Aquella en la que están más
equilibradas sus constantes temáticas y formales quizá sea Teorema. Aunque
las de mayor fantasía quizá sean El
decamerón o
Las mil y una noches,
hechas desde un profundo amor al
arte bajomedieval y a las culturas de oriente.
Por
último, en este quinteto de directores clásicos entró de forma
más titubeante Michelangelo Antonioni (Ferrara 29/09/1912 –
Roma 30/07/2007), para ir ganando terreno en mi canon particular con el paso del tiempo. El director de Ferrara me
parece el arte moderno llevado al cine. Sus películas invitan a la
contemplación como obras de arte abstracto expuestas en un museo.

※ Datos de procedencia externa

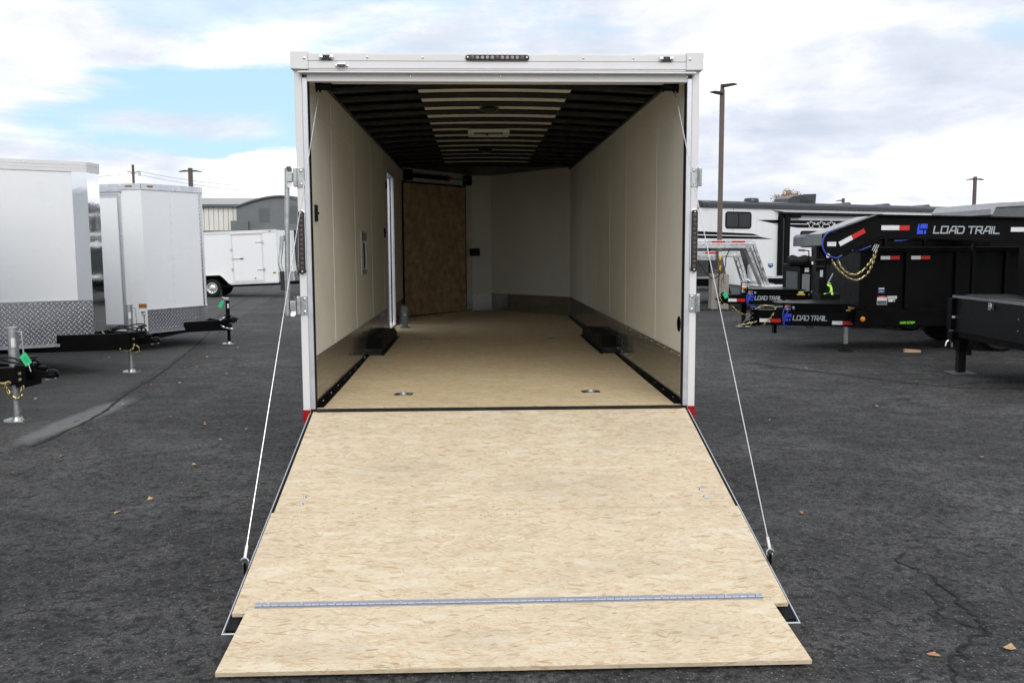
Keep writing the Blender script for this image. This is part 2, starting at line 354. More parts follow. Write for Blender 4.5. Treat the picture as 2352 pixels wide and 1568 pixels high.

Pocos cineastas han gozado de su habilidad para jugar con los
espacios llenos y vacíos, para recrear artísticamente los colores,
para jugar con las líneas. Se le podría achacar a su cine cierto
aplanamiento de los individuos, mimetizados en la composición como
parte del cuadro, pero eso conforma parte de su esencia como
cineasta. No pienso que sea el cineasta de la incomunicación, o el
cineasta del hastío, o no solamente eso: antes bien, fue el primero,
con sus tiempos muertos, con sus conscientes vacíos, en explorar, en
todas sus vastas posibilidades, el simple discurrir del tiempo. En
su momento me fascinó la trilogía, sobre todo El
eclipse, y también Blow
up, aunque si tuviese que elegir
ahora me quedaría claramente con Identificazione
di una donna, una
película quizá más imperfecta, pero más viva.